Notable Works and Milestones
Among Scott Cohen’s most recognized credits are his turns in Gilmore Girls, Law & Order: Trial by Jury, The Mambo Kings, and Kissing Jessica Stein, roles that helped define his career through the 2000s. His participation in the award-winning miniseries The 10th Kingdom added a high-profile fantasy entry to his filmography, while his work on Gia and NYPD Blue underlined his comfort with both prestige biopics and long-running procedurals.
Continued Work (2011–2024)
In 2011, Cohen was cast as the lead, Nico Careles, on the USA Network drama Necessary Roughness, a series he anchored through 2013. He followed that with a recurring role on The Carrie Diaries, where he played a family friend who gives Carrie Bradshaw her internship at a New York City law firm and eventually marries her boss at Interview magazine. He also starred opposite Hope Davis in the NBC drama Allegiance, extending his presence on network television into the mid-2010s.
The middle of the decade brought a slate of independent films, including Anesthesia (2015), James White (2015), As You Are (2016), Who We Are Now (2017), Braid (2018), and Write When You Get Work (2018). These projects placed him in festival and art-house circuits and highlighted his commitment to character-driven storytelling. In 2019, he returned to broadcast television as Ezra Wolf on the ABC legal drama The Fix.

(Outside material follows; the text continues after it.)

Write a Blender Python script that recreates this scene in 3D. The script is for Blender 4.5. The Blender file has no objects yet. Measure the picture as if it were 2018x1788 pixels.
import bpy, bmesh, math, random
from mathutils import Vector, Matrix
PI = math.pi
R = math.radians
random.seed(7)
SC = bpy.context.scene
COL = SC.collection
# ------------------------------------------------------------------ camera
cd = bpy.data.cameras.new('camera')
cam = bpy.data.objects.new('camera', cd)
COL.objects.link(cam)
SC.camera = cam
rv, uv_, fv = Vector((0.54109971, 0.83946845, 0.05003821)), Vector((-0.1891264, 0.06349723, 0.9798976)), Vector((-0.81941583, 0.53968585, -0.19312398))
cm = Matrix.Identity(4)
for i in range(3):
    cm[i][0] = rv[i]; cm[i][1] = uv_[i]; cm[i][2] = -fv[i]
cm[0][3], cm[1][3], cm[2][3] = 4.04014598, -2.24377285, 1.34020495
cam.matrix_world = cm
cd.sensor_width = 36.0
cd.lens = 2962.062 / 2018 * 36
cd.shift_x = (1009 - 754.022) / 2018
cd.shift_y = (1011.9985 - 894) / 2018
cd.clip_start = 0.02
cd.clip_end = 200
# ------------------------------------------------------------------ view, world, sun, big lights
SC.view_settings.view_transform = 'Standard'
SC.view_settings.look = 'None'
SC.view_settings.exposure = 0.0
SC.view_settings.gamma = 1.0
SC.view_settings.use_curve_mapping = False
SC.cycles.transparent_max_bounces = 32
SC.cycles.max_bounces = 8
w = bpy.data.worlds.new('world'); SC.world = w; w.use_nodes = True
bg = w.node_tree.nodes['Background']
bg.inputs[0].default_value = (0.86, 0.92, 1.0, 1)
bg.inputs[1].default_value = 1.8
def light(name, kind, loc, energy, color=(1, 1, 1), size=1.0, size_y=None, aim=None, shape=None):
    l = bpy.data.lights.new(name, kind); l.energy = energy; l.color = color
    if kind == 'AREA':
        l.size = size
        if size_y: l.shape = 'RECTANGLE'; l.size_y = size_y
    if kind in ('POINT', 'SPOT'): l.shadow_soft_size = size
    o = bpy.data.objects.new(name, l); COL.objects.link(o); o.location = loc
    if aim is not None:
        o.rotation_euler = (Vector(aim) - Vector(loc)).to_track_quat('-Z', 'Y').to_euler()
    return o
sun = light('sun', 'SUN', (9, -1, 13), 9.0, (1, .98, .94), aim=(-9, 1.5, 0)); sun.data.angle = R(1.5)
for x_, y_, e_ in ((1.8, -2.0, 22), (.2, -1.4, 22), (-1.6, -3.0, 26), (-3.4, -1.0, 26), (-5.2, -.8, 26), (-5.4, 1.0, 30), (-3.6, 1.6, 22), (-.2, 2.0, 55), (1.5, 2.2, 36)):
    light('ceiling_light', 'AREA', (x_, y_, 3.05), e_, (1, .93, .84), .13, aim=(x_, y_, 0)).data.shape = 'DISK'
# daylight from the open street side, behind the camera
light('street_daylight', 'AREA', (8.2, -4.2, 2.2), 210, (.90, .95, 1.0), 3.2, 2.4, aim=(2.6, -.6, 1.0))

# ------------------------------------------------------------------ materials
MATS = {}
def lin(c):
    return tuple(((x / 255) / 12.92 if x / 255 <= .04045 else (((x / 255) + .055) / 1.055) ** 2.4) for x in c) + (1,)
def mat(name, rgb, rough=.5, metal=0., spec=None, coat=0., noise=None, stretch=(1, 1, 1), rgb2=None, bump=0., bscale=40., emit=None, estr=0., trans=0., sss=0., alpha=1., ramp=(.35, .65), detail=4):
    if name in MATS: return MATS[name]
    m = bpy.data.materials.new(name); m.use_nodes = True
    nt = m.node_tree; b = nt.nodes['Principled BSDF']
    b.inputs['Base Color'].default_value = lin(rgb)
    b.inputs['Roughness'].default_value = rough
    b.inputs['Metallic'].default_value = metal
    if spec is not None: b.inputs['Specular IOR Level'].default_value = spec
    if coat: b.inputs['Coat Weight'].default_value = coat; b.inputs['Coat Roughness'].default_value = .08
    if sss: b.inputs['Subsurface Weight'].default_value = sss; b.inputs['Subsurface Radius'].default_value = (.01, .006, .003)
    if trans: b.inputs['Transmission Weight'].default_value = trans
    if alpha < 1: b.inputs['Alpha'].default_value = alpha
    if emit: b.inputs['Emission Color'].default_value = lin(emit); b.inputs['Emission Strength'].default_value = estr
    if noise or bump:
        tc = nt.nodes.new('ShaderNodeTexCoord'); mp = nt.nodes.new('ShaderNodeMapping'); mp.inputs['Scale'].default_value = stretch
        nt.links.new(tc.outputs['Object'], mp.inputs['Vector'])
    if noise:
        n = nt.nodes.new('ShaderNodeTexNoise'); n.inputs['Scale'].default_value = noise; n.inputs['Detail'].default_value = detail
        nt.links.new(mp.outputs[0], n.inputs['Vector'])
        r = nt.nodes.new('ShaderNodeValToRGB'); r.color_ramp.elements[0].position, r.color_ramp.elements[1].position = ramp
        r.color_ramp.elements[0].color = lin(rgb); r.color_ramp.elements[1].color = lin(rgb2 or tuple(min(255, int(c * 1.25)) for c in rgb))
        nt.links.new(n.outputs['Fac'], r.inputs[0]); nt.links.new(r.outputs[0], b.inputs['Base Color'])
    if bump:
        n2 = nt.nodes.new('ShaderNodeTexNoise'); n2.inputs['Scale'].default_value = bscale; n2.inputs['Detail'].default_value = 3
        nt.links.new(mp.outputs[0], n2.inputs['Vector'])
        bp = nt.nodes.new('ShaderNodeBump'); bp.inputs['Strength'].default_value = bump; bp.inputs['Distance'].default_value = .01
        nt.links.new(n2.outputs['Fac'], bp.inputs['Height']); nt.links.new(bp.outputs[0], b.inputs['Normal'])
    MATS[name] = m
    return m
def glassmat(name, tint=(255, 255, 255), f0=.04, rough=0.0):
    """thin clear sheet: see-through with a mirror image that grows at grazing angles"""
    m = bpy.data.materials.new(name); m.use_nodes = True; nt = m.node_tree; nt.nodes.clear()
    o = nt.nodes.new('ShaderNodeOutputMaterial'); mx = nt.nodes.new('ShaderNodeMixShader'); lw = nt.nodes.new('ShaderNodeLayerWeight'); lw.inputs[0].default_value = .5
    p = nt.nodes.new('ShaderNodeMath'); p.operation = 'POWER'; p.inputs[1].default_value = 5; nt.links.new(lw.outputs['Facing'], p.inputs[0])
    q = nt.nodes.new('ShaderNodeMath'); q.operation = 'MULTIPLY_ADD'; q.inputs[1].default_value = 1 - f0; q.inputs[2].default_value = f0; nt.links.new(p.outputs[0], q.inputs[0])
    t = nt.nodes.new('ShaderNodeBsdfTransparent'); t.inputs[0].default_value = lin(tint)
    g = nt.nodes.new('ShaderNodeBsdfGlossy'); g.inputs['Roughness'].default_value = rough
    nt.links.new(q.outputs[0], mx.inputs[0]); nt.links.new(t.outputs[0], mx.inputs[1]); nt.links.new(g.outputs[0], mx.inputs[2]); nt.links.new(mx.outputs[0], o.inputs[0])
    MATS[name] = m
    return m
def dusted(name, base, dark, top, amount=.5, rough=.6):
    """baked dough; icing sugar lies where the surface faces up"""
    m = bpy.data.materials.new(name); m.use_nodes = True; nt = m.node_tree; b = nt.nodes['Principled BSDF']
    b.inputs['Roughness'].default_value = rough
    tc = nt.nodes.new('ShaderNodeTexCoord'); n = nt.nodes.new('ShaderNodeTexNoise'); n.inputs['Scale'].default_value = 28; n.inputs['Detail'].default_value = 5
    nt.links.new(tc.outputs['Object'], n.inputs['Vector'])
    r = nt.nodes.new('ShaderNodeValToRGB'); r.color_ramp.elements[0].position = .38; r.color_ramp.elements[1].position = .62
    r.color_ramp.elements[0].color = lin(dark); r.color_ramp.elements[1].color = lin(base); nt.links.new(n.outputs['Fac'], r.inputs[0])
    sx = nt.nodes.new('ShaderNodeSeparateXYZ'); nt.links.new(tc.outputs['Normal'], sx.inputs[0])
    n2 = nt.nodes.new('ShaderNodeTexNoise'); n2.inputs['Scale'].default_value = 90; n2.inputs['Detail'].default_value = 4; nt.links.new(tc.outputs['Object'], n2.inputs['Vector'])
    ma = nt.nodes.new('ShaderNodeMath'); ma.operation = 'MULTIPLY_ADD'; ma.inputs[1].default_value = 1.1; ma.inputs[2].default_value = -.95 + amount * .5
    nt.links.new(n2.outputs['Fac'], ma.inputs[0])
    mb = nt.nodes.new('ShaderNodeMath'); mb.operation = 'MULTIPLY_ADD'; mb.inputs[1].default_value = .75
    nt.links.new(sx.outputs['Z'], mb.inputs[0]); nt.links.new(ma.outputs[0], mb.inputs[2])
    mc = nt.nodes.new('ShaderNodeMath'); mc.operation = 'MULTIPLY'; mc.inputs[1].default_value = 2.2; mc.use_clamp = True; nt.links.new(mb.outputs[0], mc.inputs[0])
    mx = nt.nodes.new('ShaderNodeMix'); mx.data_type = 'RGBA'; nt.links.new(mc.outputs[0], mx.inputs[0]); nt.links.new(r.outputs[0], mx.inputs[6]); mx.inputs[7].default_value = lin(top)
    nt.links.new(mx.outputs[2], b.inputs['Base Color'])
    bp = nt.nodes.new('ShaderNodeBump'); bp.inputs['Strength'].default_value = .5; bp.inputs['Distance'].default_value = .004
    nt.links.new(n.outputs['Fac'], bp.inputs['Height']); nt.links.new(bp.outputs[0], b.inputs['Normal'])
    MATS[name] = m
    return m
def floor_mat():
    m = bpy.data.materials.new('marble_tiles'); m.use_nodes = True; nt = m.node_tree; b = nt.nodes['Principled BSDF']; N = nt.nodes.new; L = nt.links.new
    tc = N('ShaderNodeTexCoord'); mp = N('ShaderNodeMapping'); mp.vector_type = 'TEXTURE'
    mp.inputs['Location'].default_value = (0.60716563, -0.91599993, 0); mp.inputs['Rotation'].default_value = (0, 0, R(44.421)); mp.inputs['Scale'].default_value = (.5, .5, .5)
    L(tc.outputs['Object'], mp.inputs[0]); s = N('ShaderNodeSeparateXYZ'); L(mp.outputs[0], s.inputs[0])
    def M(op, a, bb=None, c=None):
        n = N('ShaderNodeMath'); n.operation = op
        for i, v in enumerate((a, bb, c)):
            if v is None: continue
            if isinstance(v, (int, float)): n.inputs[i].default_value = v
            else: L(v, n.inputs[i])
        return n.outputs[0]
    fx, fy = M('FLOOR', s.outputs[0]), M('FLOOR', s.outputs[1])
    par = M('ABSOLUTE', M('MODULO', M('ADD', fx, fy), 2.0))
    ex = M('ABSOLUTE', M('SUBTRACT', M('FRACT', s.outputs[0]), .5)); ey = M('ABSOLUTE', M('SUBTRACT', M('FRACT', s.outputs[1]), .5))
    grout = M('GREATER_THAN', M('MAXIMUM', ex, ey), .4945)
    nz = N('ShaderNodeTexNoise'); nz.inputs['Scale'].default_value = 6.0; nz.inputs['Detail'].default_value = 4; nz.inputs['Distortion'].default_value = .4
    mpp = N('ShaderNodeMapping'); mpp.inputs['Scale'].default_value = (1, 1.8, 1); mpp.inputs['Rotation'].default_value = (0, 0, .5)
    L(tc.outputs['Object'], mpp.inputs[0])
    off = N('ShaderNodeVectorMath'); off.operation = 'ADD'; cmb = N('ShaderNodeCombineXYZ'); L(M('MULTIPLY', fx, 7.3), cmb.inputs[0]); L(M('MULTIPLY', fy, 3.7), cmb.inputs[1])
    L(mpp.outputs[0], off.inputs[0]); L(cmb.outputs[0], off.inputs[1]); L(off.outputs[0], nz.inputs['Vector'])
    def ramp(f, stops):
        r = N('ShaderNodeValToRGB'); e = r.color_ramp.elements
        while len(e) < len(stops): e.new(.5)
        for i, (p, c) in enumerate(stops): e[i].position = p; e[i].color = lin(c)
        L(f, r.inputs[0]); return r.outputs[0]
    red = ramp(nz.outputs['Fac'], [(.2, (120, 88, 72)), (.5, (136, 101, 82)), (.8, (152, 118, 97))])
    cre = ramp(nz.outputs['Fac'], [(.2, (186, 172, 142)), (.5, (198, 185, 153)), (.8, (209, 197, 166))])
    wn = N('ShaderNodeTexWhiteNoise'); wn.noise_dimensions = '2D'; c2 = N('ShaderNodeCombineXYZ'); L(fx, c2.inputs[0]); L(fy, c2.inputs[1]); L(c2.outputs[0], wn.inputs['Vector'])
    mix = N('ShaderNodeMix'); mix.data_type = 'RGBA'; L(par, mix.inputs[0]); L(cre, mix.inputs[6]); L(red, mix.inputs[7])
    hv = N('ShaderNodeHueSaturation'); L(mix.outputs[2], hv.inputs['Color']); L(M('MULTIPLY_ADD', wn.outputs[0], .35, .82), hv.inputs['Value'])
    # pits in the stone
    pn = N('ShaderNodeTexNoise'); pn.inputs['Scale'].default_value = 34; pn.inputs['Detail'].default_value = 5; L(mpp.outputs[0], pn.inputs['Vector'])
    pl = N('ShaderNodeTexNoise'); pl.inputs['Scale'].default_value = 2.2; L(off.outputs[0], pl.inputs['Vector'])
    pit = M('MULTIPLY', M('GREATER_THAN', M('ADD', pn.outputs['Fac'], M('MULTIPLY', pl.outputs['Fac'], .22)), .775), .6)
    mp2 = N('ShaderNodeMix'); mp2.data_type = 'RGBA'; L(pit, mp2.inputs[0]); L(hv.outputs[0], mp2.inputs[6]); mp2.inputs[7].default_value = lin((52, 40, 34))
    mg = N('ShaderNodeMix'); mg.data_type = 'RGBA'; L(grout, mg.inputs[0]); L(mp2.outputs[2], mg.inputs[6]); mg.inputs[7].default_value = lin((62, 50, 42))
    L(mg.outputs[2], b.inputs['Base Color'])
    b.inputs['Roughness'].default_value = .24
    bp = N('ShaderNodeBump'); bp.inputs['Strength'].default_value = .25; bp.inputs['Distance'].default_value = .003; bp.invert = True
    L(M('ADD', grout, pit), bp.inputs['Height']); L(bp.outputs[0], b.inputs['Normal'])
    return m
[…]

His profile rose again in 2024 when he joined the cast of the HBO crime drama miniseries The Penguin, a high-profile extension of the Batman universe starring Colin Farrell. His role as Luca Falcone introduced him to a global streaming audience and reaffirmed his standing as a character actor with a long career in television drama.
Scott Cohen Personal Life
Scott Cohen has been married to Anastasia Traina since 1989, and the couple has at least one child together. They have kept their family life largely private, and Cohen has spoken only sparingly about his home life in interviews. His long-running marriage, formed before his breakthrough roles in television, has coincided with a career that has spanned more than three decades in Hollywood.
Outside of his work on screen, Cohen remains connected to the New York area where he was raised and trained, often returning for projects filmed on the East Coast. His ability to balance steady television work with independent film commitments reflects a flexible approach to the profession that has sustained him across multiple eras of the entertainment industry.